▶ [Work required]:
Do not repeat pictures. Repeat exactly the lines of the listing below from its first line through the line with "from mathutils import Vector, Matrix".

* Begin Collected material *

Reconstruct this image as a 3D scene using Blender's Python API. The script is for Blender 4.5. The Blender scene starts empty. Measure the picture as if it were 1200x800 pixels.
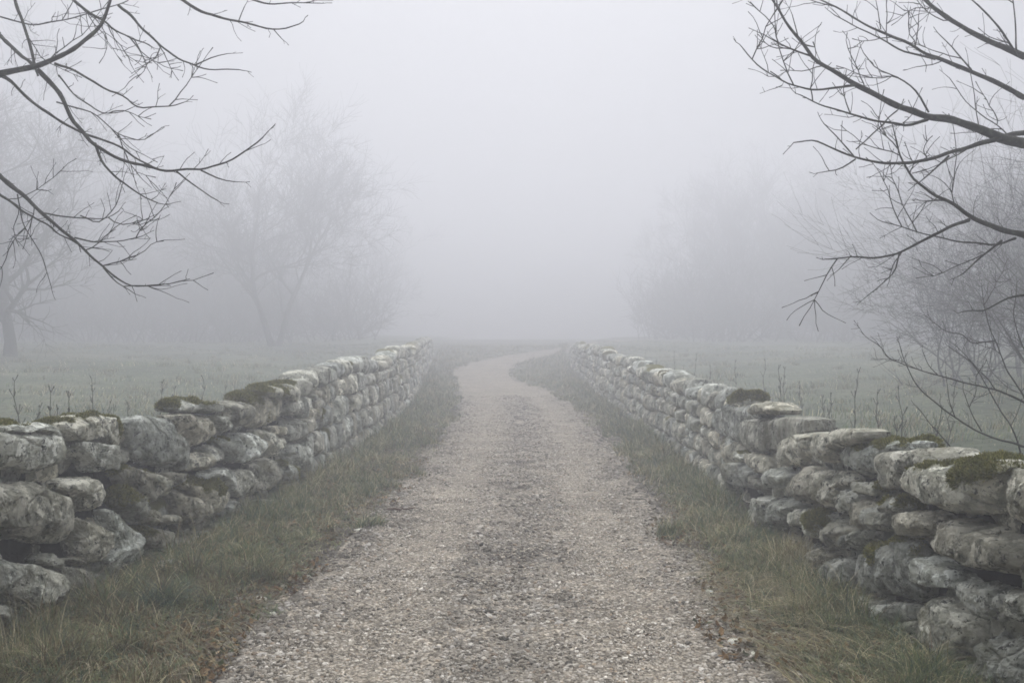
import bpy, math, random
import numpy as np
from mathutils import Vector, Matrix

C = bpy.context.scene
COL = C.collection
R = math.radians
random.seed(7)
rng = np.random.default_rng(7)

# ------------------------------------------------------------------ camera
F = 1167.0                       # focal length in photograph pixels (1200 wide)
CH = 1.6                         # eye height
HZ = 395.0                       # horizon row
cd = bpy.data.cameras.new('camera'); cd.lens = 35.01; cd.sensor_width = 36
cd.clip_start = 0.05; cd.clip_end = 2000
cam = bpy.data.objects.new('camera', cd); COL.objects.link(cam)
cam.location = (0, 0, CH); cam.rotation_euler = (R(90 - 0.245), 0, 0)
C.camera = cam

# ------------------------------------------------------------------ sky, sun, exposure
SUN_EL, SUN_AZ = 55.0, 0.0       # azimuth measured from +Y (straight up the lane)
w = bpy.data.worlds.new('World'); C.world = w; w.use_nodes = True
nt = w.node_tree; nt.nodes.clear()
sky = nt.nodes.new('ShaderNodeTexSky'); sky.sky_type = 'NISHITA'; sky.sun_disc = False
sky.sun_elevation = R(SUN_EL); sky.sun_rotation = R(SUN_AZ); sky.air_density = 1.6; sky.dust_density = 2.5
hs = nt.nodes.new('ShaderNodeHueSaturation'); hs.inputs['Saturation'].default_value = 0.15
bg = nt.nodes.new('ShaderNodeBackground'); bg.inputs['Strength'].default_value = 0.15
wo = nt.nodes.new('ShaderNodeOutputWorld')
# an overcast sky is darker at the horizon than overhead
gc = nt.nodes.new('ShaderNodeTexCoord'); sx = nt.nodes.new('ShaderNodeSeparateXYZ'); nt.links.new(gc.outputs['Generated'], sx.inputs[0])
mr = nt.nodes.new('ShaderNodeMapRange'); nt.links.new(sx.outputs['Z'], mr.inputs['Value'])
mr.inputs['From Min'].default_value = .36; mr.inputs['From Max'].default_value = .50; mr.inputs['To Min'].default_value = .12; mr.inputs['To Max'].default_value = 2.45
vm = nt.nodes.new('ShaderNodeVectorMath'); vm.operation = 'SCALE'; nt.links.new(mr.outputs[0], vm.inputs['Scale'])
nt.links.new(sky.outputs[0], hs.inputs['Color']); nt.links.new(hs.outputs[0], vm.inputs[0]); nt.links.new(vm.outputs[0], bg.inputs['Color'])
nt.links.new(bg.outputs[0], wo.inputs['Surface'])
sd = bpy.data.lights.new('sun', 'SUN'); sd.energy = 0.7; sd.angle = R(40); sd.color = (1.0, 0.975, 0.95)
sun = bpy.data.objects.new('sun', sd); COL.objects.link(sun)
_sv = Vector((math.sin(R(SUN_AZ)) * math.cos(R(SUN_EL)), math.cos(R(SUN_AZ)) * math.cos(R(SUN_EL)), math.sin(R(SUN_EL))))
sun.rotation_euler = _sv.to_track_quat('Z', 'Y').to_euler(); sun.location = (0, 60, 60)
C.view_settings.view_transform = 'Standard'; C.view_settings.look = 'None'
C.view_settings.exposure = 0.44; C.view_settings.gamma = 1.0; C.view_settings.use_curve_mapping = False
C.render.engine = 'CYCLES'
C.cycles.use_denoising = True; C.cycles.denoising_input_passes = 'RGB_ALBEDO_NORMAL'; C.cycles.denoising_prefilter = 'ACCURATE'
C.cycles.max_bounces = 6; C.cycles.volume_bounces = 3; C.cycles.diffuse_bounces = 4
C.cycles.transparent_max_bounces = 8
C.cycles.filter_width = 1.7
FOG_DENSITY, FOG_G = 0.0285, 0.64

# ------------------------------------------------------------------ helpers
def hash3(i, j, k):
    h = (i * 374761393 + j * 668265263 + k * 2147483647 + 1013904223) & 0xffffffff
    h = ((h ^ (h >> 13)) * 1274126177) & 0xffffffff
    h = ((h ^ (h >> 16)) * 2246822519) & 0xffffffff
    return h ^ (h >> 15)

def noise3(p):
    """value noise, -1..1, p (n,3)"""
    p = np.asarray(p, float)
    i = np.floor(p).astype(np.int64); f = p - i
    u = f * f * f * (f * (f * 6 - 15) + 10)
    r = 0
    for dx in (0, 1):
        wx = u[:, 0] if dx else 1 - u[:, 0]
        for dy in (0, 1):
            wy = u[:, 1] if dy else 1 - u[:, 1]
            for dz in (0, 1):
                wz = u[:, 2] if dz else 1 - u[:, 2]
                r = r + wx * wy * wz * (hash3(i[:, 0] + dx, i[:, 1] + dy, i[:, 2] + dz) / 2147483647.5 - 1)
    return r

def fbm(p, octv=4, gain=0.5):
    a, s, r = 1.0, 1.0, 0
    for o in range(octv):
        r = r + a * noise3(p * s + 17.3 * o); a *= gain; s *= 2.07
    return r

def sstep(a, b, x):
    t = np.clip((x - a) / (b - a), 0, 1); return t * t * (3 - 2 * t)

def make_mesh(name, V, faces, col=None, smooth=True, mat=None, mats_extra=None, mask=None):
    """faces: (m,k) int array or list of such arrays"""
    me = bpy.data.meshes.new(name)
    if not isinstance(faces, list): faces = [faces]
    V = np.asarray(V, np.float32)
    me.vertices.add(len(V)); me.vertices.foreach_set('co', V.ravel())
    nl = sum(f.size for f in faces); nf = sum(len(f) for f in faces)
    me.loops.add(nl); me.polygons.add(nf)
    me.loops.foreach_set('vertex_index', np.concatenate([f.ravel() for f in faces]).astype(np.int32))
    tot = np.concatenate([np.full(len(f), f.shape[1]) for f in faces])
    st = np.concatenate([[0], np.cumsum(tot)[:-1]]).astype(np.int32)
    me.polygons.foreach_set('loop_start', st)
    me.polygons.foreach_set('use_smooth', np.full(nf, smooth))
    me.update(calc_edges=True)
    if col is not None:
        a = me.attributes.new('tint', 'FLOAT_COLOR', 'POINT')
        c = np.ones((len(V), 4), np.float32); c[:, :col.shape[1]] = col
        a.data.foreach_set('color', c.ravel())
    if mask is not None:
        a = me.attributes.new('mossy', 'FLOAT', 'POINT'); a.data.foreach_set('value', np.asarray(mask, np.float32))
    if mat: me.materials.append(mat)
    return me

def link(name, me, parent=None, loc=(0, 0, 0)):
    o = bpy.data.objects.new(name, me); COL.objects.link(o)
    o.location = loc
    if parent: o.parent = parent
    return o

def empty(name, loc, label, cat, group=None, rz=0):
    o = bpy.data.objects.new(name, None); COL.objects.link(o); o.location = loc
    o.rotation_euler = (0, 0, rz); o.empty_display_size = 0.2
    return tag(o, label, cat, group)

def tag(o, label=None, cat=None, group=None, kind=None):
    if label: o['label'] = label
    if cat: o['category'] = cat
    if group: o['group'] = group
    if kind: o['kind'] = kind
    return o

def px(x, y, d):
    return np.array([(x - 600) / F * d, d, CH - (y - HZ) / F * d])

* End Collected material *

▶ [The reply]:
Reconstruct this image as a 3D scene using Blender's Python API. The script is for Blender 4.5. The Blender scene starts empty. Measure the picture as if it were 1200x800 pixels.
import bpy, math, random
import numpy as np
from mathutils import Vector, Matrix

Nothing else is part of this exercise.